In fact, the San Francisco-based founders of Drag Queen Story Hour launched the project with the idea of getting their "glitter" so deep into the "carpet" that it would never come out. Drag Queen Story Hour was the intentional "queering" of early childhood education. "Drag," writes founders and authors Harper Keenan and Lil Miss Hot Mess, "is firmly rooted in play as a site of queer pleasure, resistance, and self-fashioning."

This is what Cameron and Brave Books were facing: an entire pedagogy intentionally designed to bring children into practice and acceptance of queer lifestyles, including everything from sex changes to so-called "pup play." Keenan and Lil Miss Hot Mess said than the structure of the Drag Story Hours should involve drag queens, "occasional kings or other gender-bending performers," reading books on "queer and/or trans characters, gender-transgressive themes, or narratives about not fitting in and finding one’s voice." The drag performers then lead children in crafts, such as "making wands or tiaras."

I asked Kirk Cameron about how culture has been so transformed as to go from Drag Queen Story Hour, where librarians told Cameron and Brave Books that Christian values were not welcome at the public library, to having these books platformed at the Library of Congress. It was entirely and unequivocally a win. 

"What I experience every time we go to a library is a win at that library," he said, "even when there are protesters, they are literally overwhelmed and silenced by the moms and dads who kindly but firmly tell them that the values being spoken of and sung about here is what we want, and we pay our taxes and this is what we want our libraries to be all about."

"We don't want you know the purple hair platoon to show up and indoctrinate our children and confuse them with ideas that actually lead to their harm," Cameron said. "And what I hope that people take away from See you at the Library today is wherever they are in the country, to remember that parenting is sacred. God gave children to moms and dads, not to governments and politicians."

The same libraries that hosted Lil Miss Hot Mess' creation refused to host Cameron and Brave Books. It was astounding, and it was not what parents wanted. The launch of See You at the Library Day to counter it was more successful that they could have imagined. Families lined up around blocks to get in, they were finally feeling welcomed at their public libraries. Sure, there were protests, but they were drowned out. 

Missy Robertson was in attendance at one of the story hours that faced protests in Hendersonville, Tenn. At that library, it was the staff that took issue with the books and authors. "But there were hundreds and hundreds of families waiting in line," she said. "And it was cold, it started— a cold front had moved in. It was rainy. It did not deter them."

"These families were coming in to hear these books and to support this movement that Brave Books was doing, the See You at the Library movement, and the staff— the staff are the ones who did not want us there," Robertson said.
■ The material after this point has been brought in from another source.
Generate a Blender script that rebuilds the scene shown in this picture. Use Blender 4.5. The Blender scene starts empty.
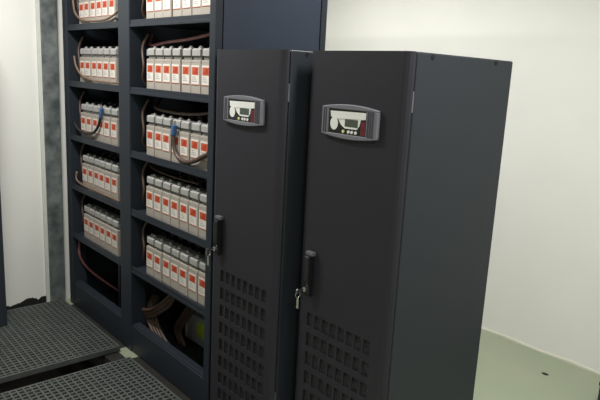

"And I didn't realize what was going on at the time, but Kirk had been going through it for a little bit, longer than I had. But now, to be here on Capitol Hill to do it at the most beautiful library. It's like, it's really like a dream. When I heard, I was like, this is like a dream for anyone, when you're being spit on and you're being persecuted, and then for God to lift you up and raise you up, for one reason, we're going to glorify Him today."

The Trump administration has also begun to make changes at the Smithsonian Museums, which under the Biden administration featured presentations about how being on time and striving for excellence were white supremacist values. I asked Michael Knowles about those changes.

"I love how his critics are saying this is a terrible authoritarian takeover," Knowles said. "He's trying to take some power over the arts, right, and history. And I said, Well, what have you all been doing for the last 70 years now? And of course, I don't even really knock the left. I knock the left for how they malformed our understanding of history in the arts, but I knock them for engaging with it, right?"

"What is our country separated from our history?" Knowles asked. "How can you understand the country if you don't have a particular view of history? So the battle over history is a battle for the heart of the country, and it's a battle for our future. Yeah, the same goes for the arts. How can you understand the people if you neglect the plays and the poems and the pictures and the architecture, even you know, if we're going to live in some brutalist dystopia like the left has given us for the last 60 years, that's going to color the way we view ourselves."

The Library of Congress is not only the largest library in the country but the largest repository of books and knowledge in the world. It was founded in 1800 and its gilded walls and arches have seen countless hours of research, study and scholarship. In just a few short years, Cameron and Brave Books went from being shut out, protested, and mocked to the most prestigious literary venue the country has ever known.

August 16, 2025 was not just the day See You at the Library Day hit Capitol Hill, but the day that these Brave Books story hours blossomed at libraries across the country. In DC, the event was sponsored by the Department of Education's Center for Faith and featured Brave Books authors reading to an auditorium full of families and children.